Controlling Fragment Competition on Pathways to Addressable Self-Assembly

TL;DR

This paper introduces a 'completability' algorithm to analyze and mitigate fragment competition in addressable self-assembly, optimizing pathways for better efficiency and yield in forming target structures.

Contribution

The study presents a novel algorithm to quantify fragment competition and offers principles for designing bonding networks that suppress incompatibility in self-assembly.

Findings

Competition arises from loops in bonding networks.

Careful network design reduces fragment competition.

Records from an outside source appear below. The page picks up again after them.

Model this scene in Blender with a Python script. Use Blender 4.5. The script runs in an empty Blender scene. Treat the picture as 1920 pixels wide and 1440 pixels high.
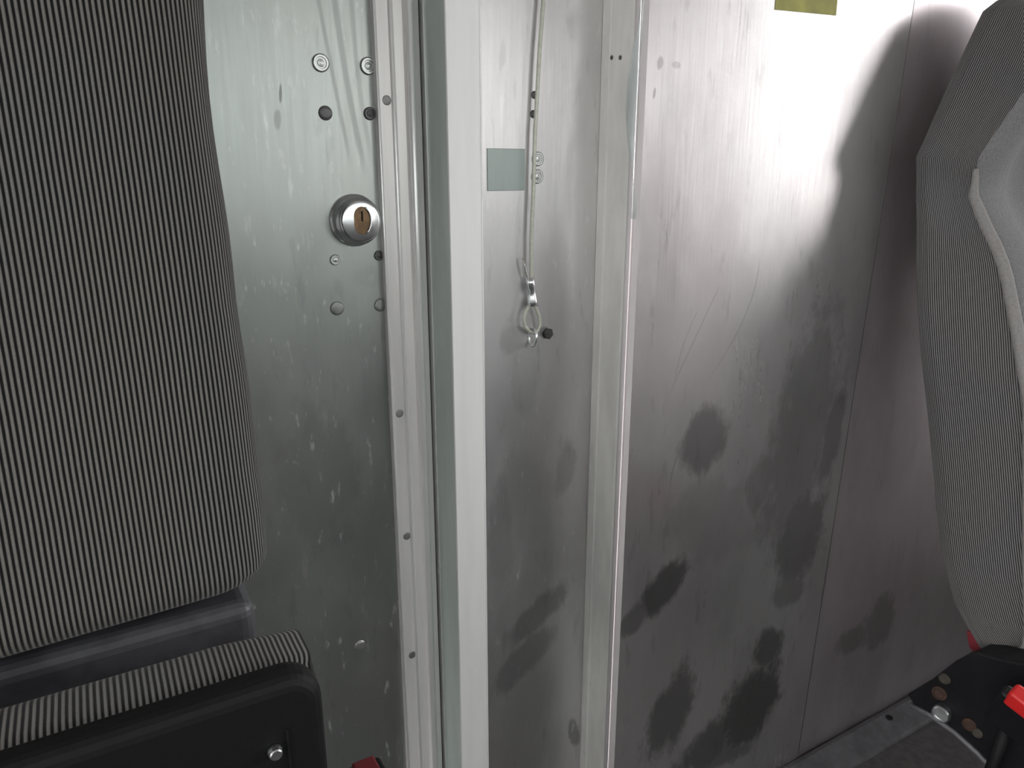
import bpy, bmesh, math, random
import numpy as np
from mathutils import Vector, Matrix
random.seed(7)
C = bpy.context.scene.collection
S = bpy.context.scene
# ------------------------------------------------------------------ camera, sky, exposure
FPX = 1387.0                      # focal length in pixels of the 1920 wide frame
PITCH = math.radians(16.05)       # looking down
YAW = math.radians(30.0)          # turned to the right of the bulkhead normal
HC = 1.07                         # camera height over the cab floor
YP = 0.72                         # distance camera plane -> right bulkhead panel
YM = 0.785                        # distance -> recessed panels
cam_d = bpy.data.cameras.new('camera'); cam = bpy.data.objects.new('camera', cam_d); C.objects.link(cam)
cam_d.sensor_width = 36.0; cam_d.lens = 36.0 * FPX / 1920.0; cam_d.clip_start = 0.01
cam.location = (0, 0, HC); cam.rotation_euler = (math.pi/2 - PITCH, 0, -YAW)
S.camera = cam
S.view_settings.view_transform = 'Standard'; S.view_settings.look = 'None'
S.view_settings.gamma = 1.0; S.view_settings.use_curve_mapping = False
S.view_settings.exposure = 0.0
SKY = 6.9
w = bpy.data.worlds.new('sky'); S.world = w; w.use_nodes = True
nt = w.node_tree; nt.nodes.clear()
tc = nt.nodes.new('ShaderNodeTexCoord'); sx = nt.nodes.new('ShaderNodeSeparateXYZ')
rp = nt.nodes.new('ShaderNodeValToRGB'); bg = nt.nodes.new('ShaderNodeBackground'); wo = nt.nodes.new('ShaderNodeOutputWorld')
mr = nt.nodes.new('ShaderNodeMapRange'); mr.inputs['From Min'].default_value = -1; mr.inputs['From Max'].default_value = 1
nt.links.new(tc.outputs['Generated'], sx.inputs[0]); nt.links.new(sx.outputs['Z'], mr.inputs['Value'])
nt.links.new(mr.outputs[0], rp.inputs[0])
# the overcast sky is brighter to the two sides of the vehicle than ahead of it
m2 = nt.nodes.new('ShaderNodeMapRange'); m2.inputs['From Min'].default_value = .22; m2.inputs['From Max'].default_value = .58; m2.inputs['To Min'].default_value = 0; m2.inputs['To Max'].default_value = 1
m2.interpolation_type = 'SMOOTHSTEP'
az = nt.nodes.new('ShaderNodeMix'); az.data_type = 'RGBA'; az.inputs[6].default_value = (.405, .42, .412, 1); az.inputs[7].default_value = (.95, .925, .93, 1)
mu = nt.nodes.new('ShaderNodeMix'); mu.data_type = 'RGBA'; mu.blend_type = 'MULTIPLY'; mu.inputs[0].default_value = 1
ab = nt.nodes.new('ShaderNodeMath'); ab.operation = 'ABSOLUTE'; nt.links.new(sx.outputs['X'], ab.inputs[0]); nt.links.new(ab.outputs[0], m2.inputs['Value']); nt.links.new(m2.outputs[0], az.inputs[0]); nt.links.new(rp.outputs[0], mu.inputs[6]); nt.links.new(az.outputs[2], mu.inputs[7])
nt.links.new(mu.outputs[2], bg.inputs[0]); nt.links.new(bg.outputs[0], wo.inputs[0])
e = rp.color_ramp.elements
e[0].position = 0.47; e[0].color = (0.30, 0.29, 0.28, 1)
e[1].position = 0.50; e[1].color = (0.95, 0.95, 0.95, 1)
el = e.new(0.75); el.color = (1.0, 1.0, 1.0, 1)
bg.inputs[1].default_value = SKY

# ------------------------------------------------------------------ measuring helpers
cp, sp, cy, sy = math.cos(PITCH), math.sin(PITCH), math.cos(YAW), math.sin(YAW)
def ray(u, v):
    r = (u-960)/FPX; q = -(v-720)/FPX
    f = cp + q*sp; up = q*cp - sp
    return Vector((f*sy + r*cy, f*cy - r*sy, up))
def onY(u, v, Y, k=0.0):          # on the vertical (or leaning, dY/dz = k, about camera height) plane
    d = ray(u, v); t = Y/(d.y - k*d.z); return Vector((d.x*t, d.y*t, HC + d.z*t))
def onX(u, v, X):
    d = ray(u, v); t = X/d.x; return Vector((d.x*t, d.y*t, HC + d.z*t))
def onZ(u, v, z):
    d = ray(u, v); t = (z-HC)/d.z; return Vector((d.x*t, d.y*t, z))
def xat(u, Y, v=320): return onY(u, v, Y).x

# ------------------------------------------------------------------ object helpers
def link_mesh(name, me, mat, parent=None, smooth=False):
    o = bpy.data.objects.new(name, me); C.objects.link(o)
    if mat: me.materials.append(mat)
    if parent:
        o.parent = parent; o.location = -Vector(parent.location) if parent.type == 'EMPTY' and parent.parent is None else (0, 0, 0)
    if smooth:
        for p in me.polygons: p.use_smooth = True
    return o
def obj(name, bm, mat, parent=None, smooth=False, bevel=0.0, seg=2, origin=None):
    """link a bmesh (in world coordinates) as ONE object with its origin at origin (or bbox base centre)"""
    bmesh.ops.recalc_face_normals(bm, faces=bm.faces)
    xs = np.array([v.co[:] for v in bm.verts])
    lo, hi = xs.min(0), xs.max(0)
    og = Vector(origin) if origin is not None else Vector(((lo[0]+hi[0])/2, (lo[1]+hi[1])/2, lo[2]))
    for v in bm.verts: v.co -= og
    me = bpy.data.meshes.new(name); bm.to_mesh(me); bm.free()
    o = bpy.data.objects.new(name, me); C.objects.link(o)
    if mat: me.materials.append(mat)
    if smooth:
        for p in me.polygons: p.use_smooth = True
    o.location = og
    if parent:
        o.parent = parent; bpy.context.view_layer.update()
        o.matrix_parent_inverse = parent.matrix_world.inverted()
    if bevel:
        m = o.modifiers.new('bevel', 'BEVEL'); m.width = bevel; m.segments = seg; m.limit_method = 'ANGLE'; m.angle_limit = math.radians(40)
    return o
def empty(name, loc):
    o = bpy.data.objects.new(name, None); C.objects.link(o); o.location = loc; o.empty_display_size = .05
    bpy.context.view_layer.update(); return o
def tag(o, label, cat, group=None, kind=None):
    o['label'] = label; o['category'] = cat
    if group: o['group'] = group
    if kind: o['kind'] = kind
    return o
def struct(o, label=None):
    o['kind'] = 'structure'
    if label: o['label'] = label
    return o
def box(bm, x0, x1, y0, y1, z0, z1):
    vs = [bm.verts.new((x, y, z)) for z in (z0, z1) for y in (y0, y1) for x in (x0, x1)]
    for f in ((0,1,3,2),(4,5,7,6),(0,1,5,4),(2,3,7,6),(0,2,6,4),(1,3,7,5)): bm.faces.new([vs[i] for i in f])
    return vs
def prism_z(bm, pts, z0, z1):     # closed XY outline extruded in z
    a = [bm.verts.new((x, y, z0)) for x, y in pts]; b = [bm.verts.new((x, y, z1)) for x, y in pts]
    n = len(pts); bm.faces.new(a); bm.faces.new(b[::-1])
    for i in range(n): bm.faces.new((a[i], a[(i+1) % n], b[(i+1) % n], b[i]))
def prism_dir(bm, pts, d):        # closed 3D outline extruded along vector d
    a = [bm.verts.new(p) for p in pts]; b = [bm.verts.new(Vector(p)+Vector(d)) for p in pts]
    n = len(pts); bm.faces.new(a); bm.faces.new(b[::-1])
    for i in range(n): bm.faces.new((a[i], a[(i+1) % n], b[(i+1) % n], b[i]))
def lathe(bm, prof, c, axis, n=32):   # prof: (radius, height along axis); closed ends
    axis = Vector(axis).normalized(); a = axis.orthogonal().normalized(); b = axis.cross(a); c = Vector(c)
    rings = []
    for r, h in prof:
        rings.append([bm.verts.new(c + axis*h + (a*math.cos(2*math.pi*i/n)+b*math.sin(2*math.pi*i/n))*max(r, 1e-5)) for i in range(n)])
    for k in range(len(rings)-1):
        for i in range(n): bm.faces.new((rings[k][i], rings[k][(i+1) % n], rings[k+1][(i+1) % n], rings[k+1][i]))
    bm.faces.new(rings[0][::-1]); bm.faces.new(rings[-1])
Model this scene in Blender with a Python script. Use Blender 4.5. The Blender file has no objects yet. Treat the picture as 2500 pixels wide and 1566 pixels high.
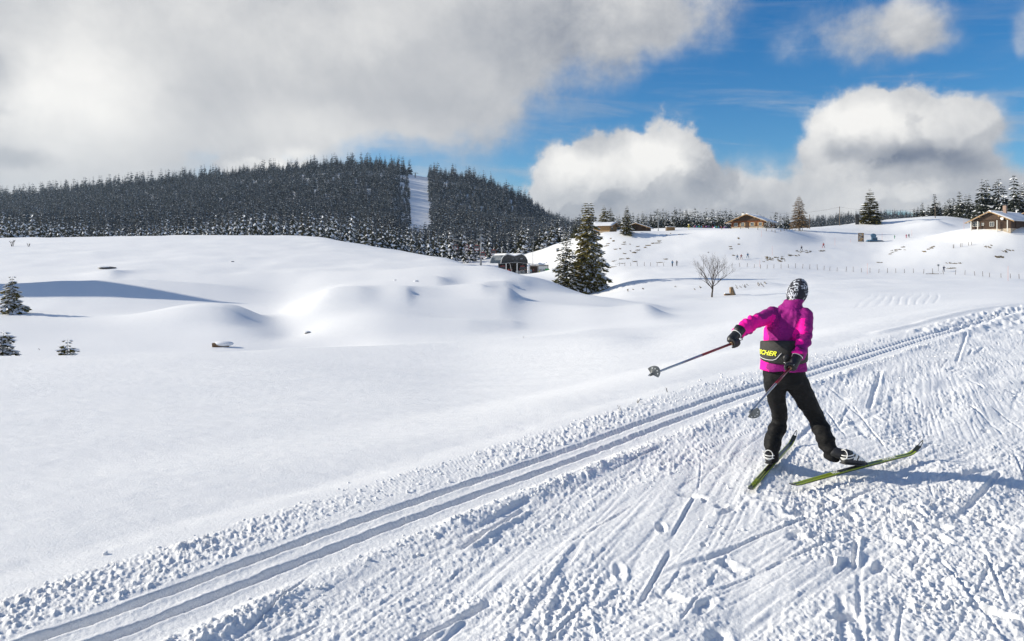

Semi-hierarchical pathways improve assembly success.

Abstract

Addressable self-assembly is the formation of a target structure from a set of unique molecular or colloidal building-blocks, each of which occupies a defined location in the target. The requirement that each type of building-block appears exactly once in each copy of the target introduces severe restrictions on the combinations of particles and on the pathways that lead to successful self-assembly. These restrictions can limit the efficiency of self-assembly and the final yield of the product. In particular, partially formed fragments may compete with each other if their compositions overlap, since they cannot be combined. Here, we introduce a "completability" algorithm to quantify competition between self-assembling fragments and use it to deduce general principles for suppressing the effects of fragment incompatibility in the self-assembly of small addressable clusters. Competition originates from loops in the bonding network of the target structure, but loops may be needed to provide structural rigidity and thermodynamic stability. An optimal compromise can be achieved by careful choice of bonding networks and by promoting semi-hierarchical pathways that rule out competition between early fragments. These concepts are illustrated in simulations of self-assembly in two contrasting addressable targets of 20 unique components each.